Moments later, the Nuggets' J.R. Smith dared to disobey the mighty Isiah, actually pursuing a fast break, and Knicks thug Mardy Collins committed a dirty foul that started the whole ugly scene. And Anthony, who had just been threatened, retaliated in a manner that will cost him around a month's salary and greatly damage his short-term prospects as a commercial attraction.

Nothing excuses the conduct of the players who brawled. But when the leader of one of the teams involved is issuing threats of physical violence -- vengeance for playing the game hard and honestly -- he fosters the atmosphere in which these kinds of incidents occur. It's really inexcusable.

Isiah Thomas has had several years to show his character as a manager, and in that time he's proven himself to be quite a jerk. He made a real hash of the Knicks' roster as their general manager, and he continues to underachieve as their bench coach. A while back some sexual harassment charges surfaced -- the EEOC reported that a Thomas subordinate, who's suing him, was subjected to "a hostile work environment including, but not limited to, severe and pervasive verbal sexual harassment" -- and now this. It's obvious that this is Thomas's last year with the Knicks. He could do himself, the team, and its once-proud fans a big favor by resigning now.

Comments (9)

All the more reason to watch college basketball instead.
The pros are a bunch of overpaid head cases that can't lose gracefully, while earning millions to pay for acting lessons and charm school.

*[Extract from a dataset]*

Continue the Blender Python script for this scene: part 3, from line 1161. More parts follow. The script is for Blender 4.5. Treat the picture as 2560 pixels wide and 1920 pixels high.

I seem to recall that during Thomas' heyday, when he and Magic's relationship was a highly publicized NBA 'event'(kiss on the cheek prior to each tip-off), Zeke (Thomas) suddenly cut off relations or bad-mouthed Magic following his HIV announcement. Does not appear to be the most loyal of individuals.

The labels "good people" and "bad people" are too easily assigned, but this fellow surely doesn't get the former.

Absolutely agree with Charlie. This so called prof stuff is a bunch of crap, get rid of these animals.

I could put up with a lot of junk from the pros if they could play basketball. But they can't.

Basically, they play exhibition dunk ball.

Thomas is quite possibly the worst administrator in the history of basketball as well. He took the CBA, which had been around for decades, and singlehandedly killed it in a matter of months.

Isiah seems to have lots of issues hiding behind that big smile of his. Goes to show you can't always judge a book by it's cover.

As I recall The Top begins with the fans who buy the tickets.

Do your part and put the NBA in your History book.

Oh stop, you got Zeke running the show in NYC and the old Bad Boy'z mentality is rampant. Sports are now nothing more than a microcosm of the riverview, hyatt and pennington projects.